Je pense qu'en fait, faire latin, c'est accepter de faire des efforts. (heures de cours, en plus, vocab à apprendre..) Et.. faire des efforts, c'est un concept complètement dépassé, incroyablement ringard.. En plus ça sert à rien, vu que c'est juste pour la culture, qui, on le sait bien, nous est dispensée gratuitement sur TF1 et M6 sans effort de compréhension.

Anonyme a dit…

Pitou G.,
Moi, j'avais très peur d'une fermeture de poste à cause d'une fermeture d'option (dans mon lycée, le latin est moribond et la réforme n'y changera rien ; peut-être même empirera-t-elle la situation). Renseignements pris, si l'option est fermée, ton poste ne saute pas forcément ; tu ne fais plus que du français (je sais, c'est pas le top) et tu es compté pour l'ordre d'arrivée dans l'établissement avec les lettres modernes. Voilà tout ce que je peux dire. Eponine (qui lit tjrs mais sans commenter).

Les Pitous a dit…

MamyS=> Paradoxalement, elles sont plus stressantes que les rentrées!

Guilitti=> Baisse la tête pour éviter les coups! Rappeler les avantages concrets des langues anciennes est usant mais nécessaire. Je me suis fendu d'un courrier qui sera distribué dès lundi, en espérant que cela amènera quelques parents et enfants à réexaminer leur choix. Tout de même trois fois moins de volontaires qu'en 2009-2010! Pour ce qui est de la culture de l'effort, je te rejoins. Le réflexe du moins-faisant est effrayant!

Inci=> ce n'est pas facile pour les amoureux du latin d'admettre que tant de monde s'en fiche. Et c'est un peu triste d'avoir à évoquer des arguments très terre-à-terre pour défendre son enseignement (ne nous leurrons pas, les critères esthétiques et le mystère magique des langues anciennes ne feront jamais mouche). Je suis d'autant plus inquiet que, contrairement à ce que j'ai prétendu devant Fillette, c'est évidemment le latin qui sortira perdant de cette histoire : entre l'effort et la glandouille, qui hésite encore aujourd'hui?

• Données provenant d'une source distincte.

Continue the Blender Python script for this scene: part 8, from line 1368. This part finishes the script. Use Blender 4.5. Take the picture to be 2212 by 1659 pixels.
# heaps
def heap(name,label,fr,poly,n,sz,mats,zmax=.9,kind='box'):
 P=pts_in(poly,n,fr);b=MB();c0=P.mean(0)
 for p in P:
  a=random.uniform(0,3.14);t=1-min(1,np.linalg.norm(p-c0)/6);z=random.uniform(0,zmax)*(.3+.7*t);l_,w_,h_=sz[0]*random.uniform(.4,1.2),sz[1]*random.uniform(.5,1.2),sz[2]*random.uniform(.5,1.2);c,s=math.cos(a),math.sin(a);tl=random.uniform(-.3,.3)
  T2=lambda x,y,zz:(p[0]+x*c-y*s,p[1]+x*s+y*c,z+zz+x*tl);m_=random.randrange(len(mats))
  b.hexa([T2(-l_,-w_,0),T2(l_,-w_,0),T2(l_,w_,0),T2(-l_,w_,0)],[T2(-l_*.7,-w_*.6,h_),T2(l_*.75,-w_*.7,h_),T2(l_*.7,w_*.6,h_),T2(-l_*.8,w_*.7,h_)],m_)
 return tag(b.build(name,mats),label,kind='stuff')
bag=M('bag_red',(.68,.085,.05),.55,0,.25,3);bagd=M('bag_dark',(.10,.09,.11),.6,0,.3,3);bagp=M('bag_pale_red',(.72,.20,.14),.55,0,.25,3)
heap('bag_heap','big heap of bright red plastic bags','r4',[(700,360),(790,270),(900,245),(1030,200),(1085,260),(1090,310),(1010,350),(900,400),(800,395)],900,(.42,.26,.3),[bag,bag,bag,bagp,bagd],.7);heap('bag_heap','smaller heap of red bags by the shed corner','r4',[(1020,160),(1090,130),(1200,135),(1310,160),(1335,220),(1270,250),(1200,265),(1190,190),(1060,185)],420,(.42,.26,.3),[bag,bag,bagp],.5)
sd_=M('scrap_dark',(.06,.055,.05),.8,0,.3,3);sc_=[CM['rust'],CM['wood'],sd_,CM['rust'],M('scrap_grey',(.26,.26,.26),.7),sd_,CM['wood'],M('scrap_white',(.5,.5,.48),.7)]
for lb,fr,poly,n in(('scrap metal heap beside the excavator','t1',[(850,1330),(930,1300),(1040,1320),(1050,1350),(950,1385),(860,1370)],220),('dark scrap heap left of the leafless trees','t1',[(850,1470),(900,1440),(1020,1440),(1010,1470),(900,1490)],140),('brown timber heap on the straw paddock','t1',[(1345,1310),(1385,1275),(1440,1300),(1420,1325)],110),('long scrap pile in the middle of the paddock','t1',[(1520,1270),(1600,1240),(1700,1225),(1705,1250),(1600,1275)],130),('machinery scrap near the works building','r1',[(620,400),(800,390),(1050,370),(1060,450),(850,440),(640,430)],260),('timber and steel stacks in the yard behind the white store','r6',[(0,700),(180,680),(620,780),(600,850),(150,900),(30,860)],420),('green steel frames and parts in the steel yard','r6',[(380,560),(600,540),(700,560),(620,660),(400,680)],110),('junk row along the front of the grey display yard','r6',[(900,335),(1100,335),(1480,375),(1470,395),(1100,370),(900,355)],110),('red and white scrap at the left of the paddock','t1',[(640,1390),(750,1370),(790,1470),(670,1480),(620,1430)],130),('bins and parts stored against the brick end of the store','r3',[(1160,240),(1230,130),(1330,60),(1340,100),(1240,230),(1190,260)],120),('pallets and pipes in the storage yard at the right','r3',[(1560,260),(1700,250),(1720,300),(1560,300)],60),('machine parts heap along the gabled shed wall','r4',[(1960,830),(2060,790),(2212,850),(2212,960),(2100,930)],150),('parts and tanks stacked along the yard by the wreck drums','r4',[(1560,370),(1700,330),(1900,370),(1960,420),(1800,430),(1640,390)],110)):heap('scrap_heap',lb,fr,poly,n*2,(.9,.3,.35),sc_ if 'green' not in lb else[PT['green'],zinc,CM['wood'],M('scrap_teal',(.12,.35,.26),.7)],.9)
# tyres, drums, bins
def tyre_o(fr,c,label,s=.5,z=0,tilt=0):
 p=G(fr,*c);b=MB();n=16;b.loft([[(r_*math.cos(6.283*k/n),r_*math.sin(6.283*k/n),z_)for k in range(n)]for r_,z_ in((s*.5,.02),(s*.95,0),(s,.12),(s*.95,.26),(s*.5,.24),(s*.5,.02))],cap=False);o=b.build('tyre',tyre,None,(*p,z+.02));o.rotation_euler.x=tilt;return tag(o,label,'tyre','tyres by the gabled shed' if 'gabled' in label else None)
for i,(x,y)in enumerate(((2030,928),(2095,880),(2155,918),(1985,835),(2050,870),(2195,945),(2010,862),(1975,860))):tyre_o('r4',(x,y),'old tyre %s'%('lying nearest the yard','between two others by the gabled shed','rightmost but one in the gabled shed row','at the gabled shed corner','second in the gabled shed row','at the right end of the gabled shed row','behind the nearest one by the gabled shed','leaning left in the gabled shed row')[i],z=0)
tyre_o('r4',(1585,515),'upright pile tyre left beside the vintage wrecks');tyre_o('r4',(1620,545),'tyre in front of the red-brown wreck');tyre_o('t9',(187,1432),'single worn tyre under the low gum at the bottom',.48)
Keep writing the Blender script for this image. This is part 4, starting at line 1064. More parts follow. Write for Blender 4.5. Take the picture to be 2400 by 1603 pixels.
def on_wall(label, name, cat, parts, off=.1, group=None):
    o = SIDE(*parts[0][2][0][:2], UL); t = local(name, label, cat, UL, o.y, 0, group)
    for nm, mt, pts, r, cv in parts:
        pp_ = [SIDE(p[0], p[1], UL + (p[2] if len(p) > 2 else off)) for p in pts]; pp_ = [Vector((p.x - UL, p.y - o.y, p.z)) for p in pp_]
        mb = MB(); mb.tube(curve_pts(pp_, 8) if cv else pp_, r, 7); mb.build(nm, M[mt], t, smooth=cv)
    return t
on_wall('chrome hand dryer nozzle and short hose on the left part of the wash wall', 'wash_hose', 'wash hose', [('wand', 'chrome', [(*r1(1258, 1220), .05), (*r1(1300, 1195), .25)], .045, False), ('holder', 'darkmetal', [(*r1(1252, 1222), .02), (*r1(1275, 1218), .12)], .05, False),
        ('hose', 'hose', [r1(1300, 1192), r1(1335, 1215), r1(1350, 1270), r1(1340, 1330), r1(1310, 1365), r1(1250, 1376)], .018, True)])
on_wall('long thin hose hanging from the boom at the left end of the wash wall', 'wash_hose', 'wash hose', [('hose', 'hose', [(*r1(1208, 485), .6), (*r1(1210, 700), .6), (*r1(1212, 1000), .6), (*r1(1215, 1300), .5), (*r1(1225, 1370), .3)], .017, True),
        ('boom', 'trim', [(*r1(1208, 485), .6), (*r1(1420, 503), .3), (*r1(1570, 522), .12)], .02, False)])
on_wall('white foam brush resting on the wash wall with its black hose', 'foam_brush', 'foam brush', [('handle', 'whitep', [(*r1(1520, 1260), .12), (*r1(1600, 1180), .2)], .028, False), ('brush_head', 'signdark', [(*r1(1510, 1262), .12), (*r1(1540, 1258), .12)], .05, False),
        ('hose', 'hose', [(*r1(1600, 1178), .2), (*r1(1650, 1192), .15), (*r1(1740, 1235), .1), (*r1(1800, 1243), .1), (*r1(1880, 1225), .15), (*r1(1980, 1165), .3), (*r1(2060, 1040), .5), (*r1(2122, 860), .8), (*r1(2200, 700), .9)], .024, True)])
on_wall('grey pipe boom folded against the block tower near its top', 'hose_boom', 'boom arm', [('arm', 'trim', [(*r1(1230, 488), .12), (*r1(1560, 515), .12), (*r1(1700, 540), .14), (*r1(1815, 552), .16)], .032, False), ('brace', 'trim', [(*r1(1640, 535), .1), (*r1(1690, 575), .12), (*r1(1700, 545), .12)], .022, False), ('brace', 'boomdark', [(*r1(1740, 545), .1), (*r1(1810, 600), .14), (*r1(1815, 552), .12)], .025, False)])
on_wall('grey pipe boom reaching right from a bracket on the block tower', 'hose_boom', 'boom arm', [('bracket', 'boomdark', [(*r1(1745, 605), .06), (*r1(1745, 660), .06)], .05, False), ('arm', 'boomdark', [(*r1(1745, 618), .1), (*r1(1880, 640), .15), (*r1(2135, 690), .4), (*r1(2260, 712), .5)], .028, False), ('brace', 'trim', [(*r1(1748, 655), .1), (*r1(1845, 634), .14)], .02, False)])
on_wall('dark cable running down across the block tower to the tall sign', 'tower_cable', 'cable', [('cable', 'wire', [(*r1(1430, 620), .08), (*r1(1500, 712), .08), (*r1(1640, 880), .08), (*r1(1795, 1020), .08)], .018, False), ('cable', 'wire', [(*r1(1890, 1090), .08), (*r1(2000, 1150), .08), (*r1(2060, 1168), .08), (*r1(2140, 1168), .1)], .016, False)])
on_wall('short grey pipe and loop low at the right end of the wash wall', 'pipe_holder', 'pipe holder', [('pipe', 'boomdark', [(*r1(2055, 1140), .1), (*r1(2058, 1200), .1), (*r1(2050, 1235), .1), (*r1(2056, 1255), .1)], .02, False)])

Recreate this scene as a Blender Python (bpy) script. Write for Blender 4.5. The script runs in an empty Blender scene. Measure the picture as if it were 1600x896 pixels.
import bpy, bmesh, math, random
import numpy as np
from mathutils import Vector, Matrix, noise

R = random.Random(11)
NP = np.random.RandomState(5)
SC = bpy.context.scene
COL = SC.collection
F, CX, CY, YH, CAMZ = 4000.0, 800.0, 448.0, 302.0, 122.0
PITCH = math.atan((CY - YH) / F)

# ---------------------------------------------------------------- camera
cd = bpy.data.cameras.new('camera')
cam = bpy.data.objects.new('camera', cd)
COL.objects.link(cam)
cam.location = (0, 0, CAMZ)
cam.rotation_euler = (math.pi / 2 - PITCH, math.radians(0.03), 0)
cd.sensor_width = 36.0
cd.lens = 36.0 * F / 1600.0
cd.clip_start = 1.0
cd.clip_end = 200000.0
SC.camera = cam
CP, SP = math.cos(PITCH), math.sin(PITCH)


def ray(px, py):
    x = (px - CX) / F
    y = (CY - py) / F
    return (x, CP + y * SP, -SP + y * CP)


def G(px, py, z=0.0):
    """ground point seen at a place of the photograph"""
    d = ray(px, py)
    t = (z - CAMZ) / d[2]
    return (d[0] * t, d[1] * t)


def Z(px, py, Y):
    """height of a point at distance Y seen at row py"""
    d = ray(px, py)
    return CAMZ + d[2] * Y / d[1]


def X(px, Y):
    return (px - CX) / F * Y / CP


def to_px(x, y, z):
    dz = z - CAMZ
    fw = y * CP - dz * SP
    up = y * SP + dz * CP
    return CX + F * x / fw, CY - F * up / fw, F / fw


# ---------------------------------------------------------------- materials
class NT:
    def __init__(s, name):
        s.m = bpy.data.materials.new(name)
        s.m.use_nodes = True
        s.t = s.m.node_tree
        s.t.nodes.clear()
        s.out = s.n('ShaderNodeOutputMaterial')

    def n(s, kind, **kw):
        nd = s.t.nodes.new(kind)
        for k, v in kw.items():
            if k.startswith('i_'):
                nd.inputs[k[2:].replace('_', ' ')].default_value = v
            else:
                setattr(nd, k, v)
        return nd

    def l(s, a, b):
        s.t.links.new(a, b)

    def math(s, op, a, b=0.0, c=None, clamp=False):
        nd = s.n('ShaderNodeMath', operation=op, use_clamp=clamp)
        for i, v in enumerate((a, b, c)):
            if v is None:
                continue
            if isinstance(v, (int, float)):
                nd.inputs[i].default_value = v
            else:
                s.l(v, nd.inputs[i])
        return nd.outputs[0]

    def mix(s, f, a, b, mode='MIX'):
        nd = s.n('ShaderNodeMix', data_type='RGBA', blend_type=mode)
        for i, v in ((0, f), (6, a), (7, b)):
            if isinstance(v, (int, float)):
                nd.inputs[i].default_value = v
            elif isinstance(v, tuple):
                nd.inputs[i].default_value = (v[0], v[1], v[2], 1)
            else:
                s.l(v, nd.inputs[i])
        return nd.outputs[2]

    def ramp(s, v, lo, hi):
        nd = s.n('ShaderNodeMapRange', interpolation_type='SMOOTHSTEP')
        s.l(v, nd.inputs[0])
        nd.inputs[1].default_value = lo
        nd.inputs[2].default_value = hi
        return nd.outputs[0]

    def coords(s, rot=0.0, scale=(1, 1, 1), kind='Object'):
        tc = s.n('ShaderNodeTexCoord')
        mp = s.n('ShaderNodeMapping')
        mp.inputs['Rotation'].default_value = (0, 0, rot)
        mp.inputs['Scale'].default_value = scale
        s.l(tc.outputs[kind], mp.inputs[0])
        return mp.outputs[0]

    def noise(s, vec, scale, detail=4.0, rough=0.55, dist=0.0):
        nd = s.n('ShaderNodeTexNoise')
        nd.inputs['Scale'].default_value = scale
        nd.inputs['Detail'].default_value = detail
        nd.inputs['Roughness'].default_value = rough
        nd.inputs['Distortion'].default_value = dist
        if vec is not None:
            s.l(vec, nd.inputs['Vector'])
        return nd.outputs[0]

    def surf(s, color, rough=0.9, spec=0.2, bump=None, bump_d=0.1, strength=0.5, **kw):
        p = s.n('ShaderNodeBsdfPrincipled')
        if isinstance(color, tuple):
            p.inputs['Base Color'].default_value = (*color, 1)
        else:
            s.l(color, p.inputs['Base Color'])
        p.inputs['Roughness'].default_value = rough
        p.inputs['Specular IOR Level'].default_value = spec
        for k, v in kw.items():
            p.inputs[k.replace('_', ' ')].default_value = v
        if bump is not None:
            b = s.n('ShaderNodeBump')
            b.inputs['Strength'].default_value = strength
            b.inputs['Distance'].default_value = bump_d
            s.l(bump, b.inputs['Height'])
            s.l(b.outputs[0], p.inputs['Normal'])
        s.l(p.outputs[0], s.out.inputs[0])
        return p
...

Larkéo=> Ton expérience confirme bien l'idée que les bénéfices du latin se mesurent sur le long terme et oeuvrent en profondeur. Mais aujourd'hui, les parents ne veulent pas avoir l'impression de contraindre leurs enfants qui, et c'est logique, ne voient pas plus loin que leur bien-être immédiat.

Eponine=> Les textes sont assez flous en ce qui concerne l'ordre des postes à supprimer. Je crois que l'ancienneté dans le poste est une règle non écrite pas toujours respectée. De toute façon, comme tu le remarques toi-même, même si mon poste n'est pas directement menacé, ne plus enseigner les langues anciennes serait une énorme frustration. La fermeture de cette option, jusqu'alors communément offerte partout, entraînerait une perte de moyens. J'ai l'impression que le public de notre bahut change petit à petit, ce qui est en partie lié à la contorsion de la carte scolaire. Mais je ne peux pas m'empêcher de vivre tout ça comme un échec personnel, d'autant plus dur à avaler qu'il est extrêmement soudain. Et je crois sincèrement que quatre bahuts offrant la même option dans une ville, c'est un terrain de jeu fabuleux pour les traqueurs de quatre sous... Merci d'être toujours là ;)

inci a dit…

Tu parles des parents qui n'osent plus contraindre leurs enfants. Dans le privé, c'est un peu (beaucoup) le contraire, et malheureusement, je dois dire. Avoir une classe de trente élèves, dont trois motivés, est juste infernal. Le principal se félicite du taux d'élèves qui continuent, mais à trente dans une classe, on ne fait rien. Et trois continuent en seconde.
Cela dit, pour ce que tu dis sur la culture de l'effort, je suis tout à fait d'accord. Même les meilleurs éléments n'ont pas compris que les déclinaisons s'apprennent comme les tables de multiplication. C'est du latin, donc ils n'apprennent pas. Et ça, ça me laisse sur le cul. Je me demande où on va quand on a ce genre de mentalité... Perso je n'aime pas apprendre par coeur, et je n'ai jamais appris le vocabulaire, mais pour compenser, j'ai appris à utiliser un dictionnaire. Eux, c'est ni l'un ni l'autre. Ils voudraient n'avoir rien à faire. Même lire un texte d'une page - en français - c'est trop! Je trouve ça flippant.
En tout cas, toute cette discussion est fort intéressante, bien que fondamentalement angoissante.